Items from a dataset
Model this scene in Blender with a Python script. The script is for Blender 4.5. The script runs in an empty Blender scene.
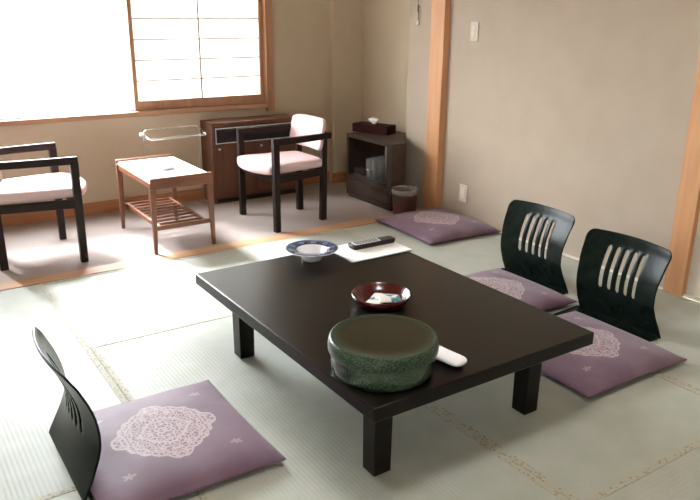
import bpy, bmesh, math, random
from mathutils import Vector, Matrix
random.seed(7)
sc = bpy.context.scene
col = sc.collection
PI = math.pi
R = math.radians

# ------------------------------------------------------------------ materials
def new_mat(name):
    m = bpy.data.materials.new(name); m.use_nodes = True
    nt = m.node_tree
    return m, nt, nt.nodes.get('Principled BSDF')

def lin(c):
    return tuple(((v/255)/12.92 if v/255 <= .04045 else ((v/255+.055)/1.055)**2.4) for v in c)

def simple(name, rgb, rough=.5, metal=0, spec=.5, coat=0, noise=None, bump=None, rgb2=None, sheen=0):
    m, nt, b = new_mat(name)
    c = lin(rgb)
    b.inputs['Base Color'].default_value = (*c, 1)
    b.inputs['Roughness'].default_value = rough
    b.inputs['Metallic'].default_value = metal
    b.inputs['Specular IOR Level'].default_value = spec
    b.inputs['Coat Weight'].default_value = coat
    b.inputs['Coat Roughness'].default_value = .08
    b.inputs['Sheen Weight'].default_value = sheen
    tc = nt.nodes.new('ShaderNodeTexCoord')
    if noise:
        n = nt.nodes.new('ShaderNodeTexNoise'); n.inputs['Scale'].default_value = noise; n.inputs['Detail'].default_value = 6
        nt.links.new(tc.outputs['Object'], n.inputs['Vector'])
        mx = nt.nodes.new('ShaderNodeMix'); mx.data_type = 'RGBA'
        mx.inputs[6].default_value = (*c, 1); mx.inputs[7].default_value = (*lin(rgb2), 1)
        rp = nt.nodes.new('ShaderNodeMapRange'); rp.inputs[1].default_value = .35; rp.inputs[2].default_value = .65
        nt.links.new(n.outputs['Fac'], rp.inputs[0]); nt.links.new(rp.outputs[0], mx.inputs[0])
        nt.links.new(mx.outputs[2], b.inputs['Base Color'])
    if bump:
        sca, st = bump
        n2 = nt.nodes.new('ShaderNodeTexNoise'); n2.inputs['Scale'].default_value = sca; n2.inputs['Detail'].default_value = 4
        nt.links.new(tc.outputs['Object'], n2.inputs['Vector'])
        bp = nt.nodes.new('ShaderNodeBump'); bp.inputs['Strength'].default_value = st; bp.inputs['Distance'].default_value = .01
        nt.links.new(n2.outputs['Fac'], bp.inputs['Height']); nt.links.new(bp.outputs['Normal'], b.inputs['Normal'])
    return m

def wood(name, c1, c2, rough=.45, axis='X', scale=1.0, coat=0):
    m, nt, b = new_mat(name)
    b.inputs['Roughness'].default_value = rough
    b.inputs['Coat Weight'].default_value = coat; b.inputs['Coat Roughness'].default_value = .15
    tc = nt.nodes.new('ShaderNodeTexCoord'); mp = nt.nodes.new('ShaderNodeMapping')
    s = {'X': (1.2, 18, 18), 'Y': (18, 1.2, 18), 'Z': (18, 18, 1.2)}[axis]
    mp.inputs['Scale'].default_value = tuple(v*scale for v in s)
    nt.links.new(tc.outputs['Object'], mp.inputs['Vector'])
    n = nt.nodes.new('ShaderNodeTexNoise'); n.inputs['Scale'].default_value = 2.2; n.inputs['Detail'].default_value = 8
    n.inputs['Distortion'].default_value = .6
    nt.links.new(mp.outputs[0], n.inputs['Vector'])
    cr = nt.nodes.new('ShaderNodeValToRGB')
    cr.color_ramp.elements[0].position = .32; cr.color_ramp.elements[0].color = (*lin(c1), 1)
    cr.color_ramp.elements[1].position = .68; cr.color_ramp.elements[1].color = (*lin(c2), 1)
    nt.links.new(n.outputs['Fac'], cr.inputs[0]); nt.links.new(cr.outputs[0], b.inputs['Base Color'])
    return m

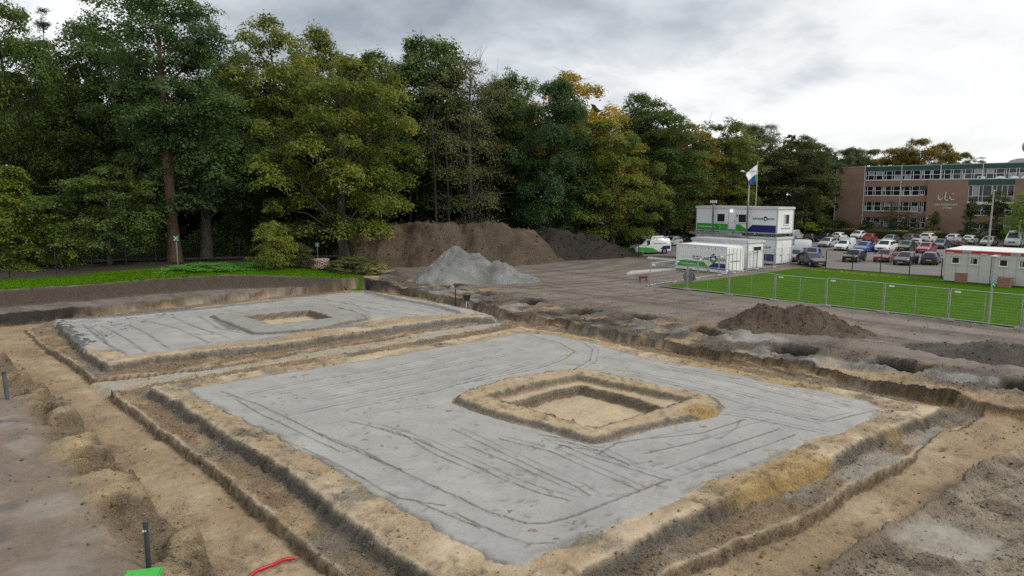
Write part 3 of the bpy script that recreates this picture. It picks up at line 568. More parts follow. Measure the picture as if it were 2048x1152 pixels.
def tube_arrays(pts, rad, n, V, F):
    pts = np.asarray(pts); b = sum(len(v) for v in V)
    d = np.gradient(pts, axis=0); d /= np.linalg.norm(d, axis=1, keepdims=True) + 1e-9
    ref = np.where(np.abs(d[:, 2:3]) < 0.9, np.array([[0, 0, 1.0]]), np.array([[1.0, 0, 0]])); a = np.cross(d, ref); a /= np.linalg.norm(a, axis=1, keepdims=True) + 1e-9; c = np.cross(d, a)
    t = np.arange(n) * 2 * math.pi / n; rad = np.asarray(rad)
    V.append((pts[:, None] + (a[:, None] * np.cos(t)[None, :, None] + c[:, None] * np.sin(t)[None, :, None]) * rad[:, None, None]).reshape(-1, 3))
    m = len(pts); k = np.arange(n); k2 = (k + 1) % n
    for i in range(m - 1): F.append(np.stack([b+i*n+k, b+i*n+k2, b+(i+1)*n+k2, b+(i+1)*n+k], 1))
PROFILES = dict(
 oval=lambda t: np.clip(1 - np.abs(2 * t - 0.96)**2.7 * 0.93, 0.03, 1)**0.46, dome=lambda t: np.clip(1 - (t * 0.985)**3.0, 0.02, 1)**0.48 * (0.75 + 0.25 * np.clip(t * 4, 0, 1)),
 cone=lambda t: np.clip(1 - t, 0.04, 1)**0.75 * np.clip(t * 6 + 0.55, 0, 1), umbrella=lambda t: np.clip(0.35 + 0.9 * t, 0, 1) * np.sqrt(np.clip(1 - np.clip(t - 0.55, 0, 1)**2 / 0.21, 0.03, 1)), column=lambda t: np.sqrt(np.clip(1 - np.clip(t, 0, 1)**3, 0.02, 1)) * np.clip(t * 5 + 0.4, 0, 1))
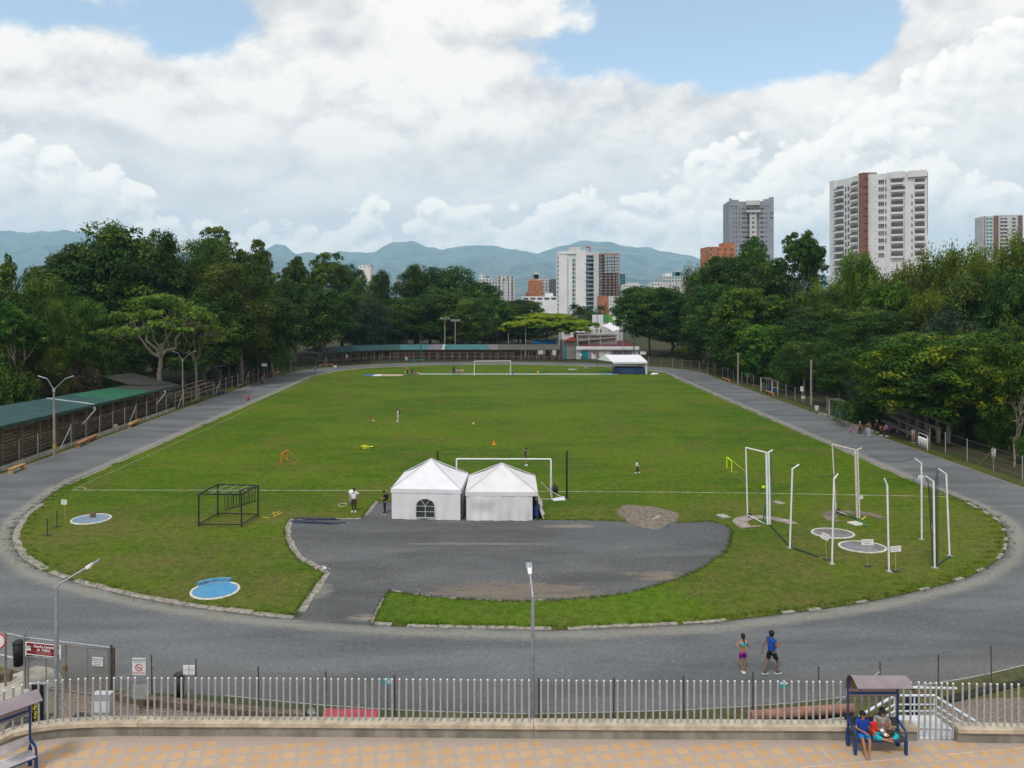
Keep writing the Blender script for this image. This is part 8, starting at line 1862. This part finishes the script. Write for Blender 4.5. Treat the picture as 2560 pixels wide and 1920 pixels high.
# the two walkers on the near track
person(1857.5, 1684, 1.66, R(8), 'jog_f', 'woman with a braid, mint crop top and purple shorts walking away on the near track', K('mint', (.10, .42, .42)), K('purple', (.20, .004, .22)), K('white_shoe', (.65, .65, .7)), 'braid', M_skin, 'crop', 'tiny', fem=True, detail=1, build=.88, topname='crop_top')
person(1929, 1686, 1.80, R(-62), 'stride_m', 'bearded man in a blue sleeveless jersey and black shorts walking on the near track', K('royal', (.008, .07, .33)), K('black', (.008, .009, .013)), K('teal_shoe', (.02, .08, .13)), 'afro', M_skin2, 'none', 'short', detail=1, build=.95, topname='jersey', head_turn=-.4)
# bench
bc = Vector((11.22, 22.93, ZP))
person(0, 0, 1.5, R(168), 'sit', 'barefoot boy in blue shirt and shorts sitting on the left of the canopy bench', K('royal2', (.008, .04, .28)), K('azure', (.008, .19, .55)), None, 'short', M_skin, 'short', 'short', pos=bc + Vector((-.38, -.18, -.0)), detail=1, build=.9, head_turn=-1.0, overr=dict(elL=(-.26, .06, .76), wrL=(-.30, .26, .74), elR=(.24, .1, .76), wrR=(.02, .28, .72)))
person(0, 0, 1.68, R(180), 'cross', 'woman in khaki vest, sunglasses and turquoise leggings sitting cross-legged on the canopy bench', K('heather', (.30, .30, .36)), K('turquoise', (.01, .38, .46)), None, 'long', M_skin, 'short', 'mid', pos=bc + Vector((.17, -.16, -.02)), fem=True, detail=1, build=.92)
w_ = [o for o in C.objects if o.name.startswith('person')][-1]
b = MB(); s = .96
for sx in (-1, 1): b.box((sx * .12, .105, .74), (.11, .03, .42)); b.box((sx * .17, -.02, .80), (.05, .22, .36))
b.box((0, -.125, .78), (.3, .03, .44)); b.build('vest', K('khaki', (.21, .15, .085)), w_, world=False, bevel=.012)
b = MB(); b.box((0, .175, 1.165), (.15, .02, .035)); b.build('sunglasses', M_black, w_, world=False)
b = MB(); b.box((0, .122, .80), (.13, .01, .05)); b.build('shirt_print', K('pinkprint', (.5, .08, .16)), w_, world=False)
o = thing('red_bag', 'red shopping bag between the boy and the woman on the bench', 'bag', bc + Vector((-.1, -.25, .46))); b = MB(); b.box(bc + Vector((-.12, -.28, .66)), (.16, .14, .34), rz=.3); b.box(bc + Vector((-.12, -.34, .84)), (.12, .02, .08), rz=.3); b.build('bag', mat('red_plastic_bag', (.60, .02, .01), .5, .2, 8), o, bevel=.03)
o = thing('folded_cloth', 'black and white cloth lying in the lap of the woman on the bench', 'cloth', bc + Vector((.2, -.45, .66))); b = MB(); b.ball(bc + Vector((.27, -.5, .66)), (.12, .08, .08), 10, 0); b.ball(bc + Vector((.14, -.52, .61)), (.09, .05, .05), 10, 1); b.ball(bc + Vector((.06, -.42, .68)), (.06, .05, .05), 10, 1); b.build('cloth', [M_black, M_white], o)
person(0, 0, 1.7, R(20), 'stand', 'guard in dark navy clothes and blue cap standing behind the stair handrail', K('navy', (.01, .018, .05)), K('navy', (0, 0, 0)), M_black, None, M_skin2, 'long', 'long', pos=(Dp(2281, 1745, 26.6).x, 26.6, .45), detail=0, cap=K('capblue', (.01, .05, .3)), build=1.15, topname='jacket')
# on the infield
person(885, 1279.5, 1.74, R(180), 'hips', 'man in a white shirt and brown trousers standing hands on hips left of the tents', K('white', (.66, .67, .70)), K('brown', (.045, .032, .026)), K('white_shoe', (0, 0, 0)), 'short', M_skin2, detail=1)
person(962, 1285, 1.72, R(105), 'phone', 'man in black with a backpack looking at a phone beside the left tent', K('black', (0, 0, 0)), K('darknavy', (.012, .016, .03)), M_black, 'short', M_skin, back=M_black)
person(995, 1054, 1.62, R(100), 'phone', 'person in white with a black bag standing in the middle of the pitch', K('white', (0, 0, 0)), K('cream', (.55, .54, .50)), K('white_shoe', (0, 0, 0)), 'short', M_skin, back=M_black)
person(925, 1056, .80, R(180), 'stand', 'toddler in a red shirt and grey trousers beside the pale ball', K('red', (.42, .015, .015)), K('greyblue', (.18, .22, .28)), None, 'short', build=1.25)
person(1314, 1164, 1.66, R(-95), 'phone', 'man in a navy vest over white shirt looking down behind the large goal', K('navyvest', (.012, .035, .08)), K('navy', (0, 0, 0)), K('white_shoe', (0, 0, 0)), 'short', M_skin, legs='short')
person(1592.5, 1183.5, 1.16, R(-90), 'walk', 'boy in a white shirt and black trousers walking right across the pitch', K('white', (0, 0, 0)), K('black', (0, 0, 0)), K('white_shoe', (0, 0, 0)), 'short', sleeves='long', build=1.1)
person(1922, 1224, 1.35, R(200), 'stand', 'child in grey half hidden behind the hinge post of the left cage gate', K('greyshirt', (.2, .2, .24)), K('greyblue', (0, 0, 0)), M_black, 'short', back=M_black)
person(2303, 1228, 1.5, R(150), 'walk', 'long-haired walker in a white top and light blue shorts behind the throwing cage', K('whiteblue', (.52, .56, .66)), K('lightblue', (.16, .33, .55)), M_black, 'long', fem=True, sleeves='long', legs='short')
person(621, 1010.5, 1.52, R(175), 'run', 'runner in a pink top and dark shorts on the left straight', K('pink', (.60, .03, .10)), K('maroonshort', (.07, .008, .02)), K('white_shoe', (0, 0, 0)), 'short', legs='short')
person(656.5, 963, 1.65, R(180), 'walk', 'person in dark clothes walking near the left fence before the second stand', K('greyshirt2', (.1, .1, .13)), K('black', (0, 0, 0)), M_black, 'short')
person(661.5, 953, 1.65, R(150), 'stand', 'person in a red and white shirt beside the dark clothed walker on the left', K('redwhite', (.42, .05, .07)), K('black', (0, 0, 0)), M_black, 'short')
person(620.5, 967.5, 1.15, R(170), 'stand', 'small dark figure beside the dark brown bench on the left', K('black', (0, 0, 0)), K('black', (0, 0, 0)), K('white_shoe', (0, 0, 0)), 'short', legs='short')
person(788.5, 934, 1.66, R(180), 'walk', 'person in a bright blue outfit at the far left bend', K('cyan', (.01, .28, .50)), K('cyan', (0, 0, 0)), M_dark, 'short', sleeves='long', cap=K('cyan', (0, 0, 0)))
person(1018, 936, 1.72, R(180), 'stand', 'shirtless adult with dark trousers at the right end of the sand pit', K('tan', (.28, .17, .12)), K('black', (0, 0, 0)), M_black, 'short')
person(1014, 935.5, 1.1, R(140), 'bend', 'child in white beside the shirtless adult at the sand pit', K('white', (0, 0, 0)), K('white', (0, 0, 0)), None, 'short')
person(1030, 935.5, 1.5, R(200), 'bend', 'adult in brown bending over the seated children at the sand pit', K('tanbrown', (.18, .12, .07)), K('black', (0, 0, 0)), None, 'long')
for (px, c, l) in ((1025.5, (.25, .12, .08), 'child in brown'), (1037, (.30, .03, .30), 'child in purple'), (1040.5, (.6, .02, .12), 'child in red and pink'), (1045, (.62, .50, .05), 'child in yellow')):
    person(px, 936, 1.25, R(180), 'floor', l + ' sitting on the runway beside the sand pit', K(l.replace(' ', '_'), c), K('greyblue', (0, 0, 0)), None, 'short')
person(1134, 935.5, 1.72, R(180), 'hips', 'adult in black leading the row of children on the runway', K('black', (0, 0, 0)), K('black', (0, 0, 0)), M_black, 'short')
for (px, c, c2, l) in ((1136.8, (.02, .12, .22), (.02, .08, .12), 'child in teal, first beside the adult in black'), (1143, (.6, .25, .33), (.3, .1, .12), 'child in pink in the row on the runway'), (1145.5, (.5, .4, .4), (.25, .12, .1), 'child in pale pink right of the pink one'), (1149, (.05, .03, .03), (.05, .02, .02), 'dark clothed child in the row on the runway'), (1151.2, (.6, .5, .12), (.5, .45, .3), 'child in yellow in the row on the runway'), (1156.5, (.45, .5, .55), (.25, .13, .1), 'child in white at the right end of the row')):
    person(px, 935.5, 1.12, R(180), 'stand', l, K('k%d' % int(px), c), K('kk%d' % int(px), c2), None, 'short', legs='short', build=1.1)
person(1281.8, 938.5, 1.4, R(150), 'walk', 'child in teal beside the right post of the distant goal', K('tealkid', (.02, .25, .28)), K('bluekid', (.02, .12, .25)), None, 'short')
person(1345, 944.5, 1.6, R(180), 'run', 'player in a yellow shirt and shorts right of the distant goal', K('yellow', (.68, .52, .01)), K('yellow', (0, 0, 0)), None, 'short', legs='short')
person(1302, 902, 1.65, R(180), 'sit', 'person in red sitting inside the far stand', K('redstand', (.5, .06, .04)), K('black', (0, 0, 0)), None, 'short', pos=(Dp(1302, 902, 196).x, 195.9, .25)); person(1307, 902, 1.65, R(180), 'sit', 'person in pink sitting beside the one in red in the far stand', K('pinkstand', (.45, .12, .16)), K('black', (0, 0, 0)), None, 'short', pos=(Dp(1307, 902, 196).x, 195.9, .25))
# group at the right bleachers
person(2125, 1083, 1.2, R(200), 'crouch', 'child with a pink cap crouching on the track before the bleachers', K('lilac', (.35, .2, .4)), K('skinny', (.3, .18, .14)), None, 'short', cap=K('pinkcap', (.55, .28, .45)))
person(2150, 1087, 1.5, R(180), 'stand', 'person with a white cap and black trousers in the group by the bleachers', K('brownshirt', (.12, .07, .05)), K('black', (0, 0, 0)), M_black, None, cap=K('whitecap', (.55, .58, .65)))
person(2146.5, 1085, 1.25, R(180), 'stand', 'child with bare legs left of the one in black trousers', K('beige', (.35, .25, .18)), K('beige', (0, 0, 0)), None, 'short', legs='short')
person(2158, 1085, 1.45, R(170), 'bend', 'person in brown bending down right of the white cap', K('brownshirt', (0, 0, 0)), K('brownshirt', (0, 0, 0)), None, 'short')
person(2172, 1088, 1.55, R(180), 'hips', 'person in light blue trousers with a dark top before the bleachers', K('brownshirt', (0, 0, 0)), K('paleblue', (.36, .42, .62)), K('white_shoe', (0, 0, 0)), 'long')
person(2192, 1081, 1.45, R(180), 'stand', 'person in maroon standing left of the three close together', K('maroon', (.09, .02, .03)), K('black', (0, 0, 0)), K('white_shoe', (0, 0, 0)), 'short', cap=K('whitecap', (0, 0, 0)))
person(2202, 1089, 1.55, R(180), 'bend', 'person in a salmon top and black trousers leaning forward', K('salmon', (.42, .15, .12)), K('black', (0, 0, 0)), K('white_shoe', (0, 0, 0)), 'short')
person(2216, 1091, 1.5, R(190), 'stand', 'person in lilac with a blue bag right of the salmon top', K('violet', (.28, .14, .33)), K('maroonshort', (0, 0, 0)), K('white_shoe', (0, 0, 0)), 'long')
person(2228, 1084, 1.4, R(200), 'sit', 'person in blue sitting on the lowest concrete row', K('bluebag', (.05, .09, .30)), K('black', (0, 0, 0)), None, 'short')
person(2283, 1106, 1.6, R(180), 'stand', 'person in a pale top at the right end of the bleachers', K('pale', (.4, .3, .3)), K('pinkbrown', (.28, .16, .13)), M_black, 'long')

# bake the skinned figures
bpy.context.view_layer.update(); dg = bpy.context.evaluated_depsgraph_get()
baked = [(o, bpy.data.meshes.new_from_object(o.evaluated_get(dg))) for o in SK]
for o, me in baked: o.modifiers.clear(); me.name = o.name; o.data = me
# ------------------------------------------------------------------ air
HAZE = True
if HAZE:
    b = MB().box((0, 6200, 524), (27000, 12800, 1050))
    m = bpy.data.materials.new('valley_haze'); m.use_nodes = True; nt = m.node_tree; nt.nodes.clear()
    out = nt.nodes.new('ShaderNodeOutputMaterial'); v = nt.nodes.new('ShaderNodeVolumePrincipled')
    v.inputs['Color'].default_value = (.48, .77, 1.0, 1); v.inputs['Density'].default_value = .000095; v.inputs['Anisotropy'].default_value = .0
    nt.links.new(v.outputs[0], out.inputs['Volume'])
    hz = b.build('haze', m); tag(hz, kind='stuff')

Work to complete >>
All lines from the start of the entries through the one with "return tuple(((v/255)/12.92 if" are to be output exactly; omit the pictures.

Solution for this exercise >>
Model this scene in Blender with a Python script. The script is for Blender 4.5. The script runs in an empty Blender scene.
import bpy, bmesh, math, random
from mathutils import Vector, Matrix
random.seed(7)
sc = bpy.context.scene
col = sc.collection
PI = math.pi
R = math.radians

# ------------------------------------------------------------------ materials
def new_mat(name):
    m = bpy.data.materials.new(name); m.use_nodes = True
    nt = m.node_tree
    return m, nt, nt.nodes.get('Principled BSDF')

def lin(c):
    return tuple(((v/255)/12.92 if v/255 <= .04045 else ((v/255+.055)/1.055)**2.4) for v in c)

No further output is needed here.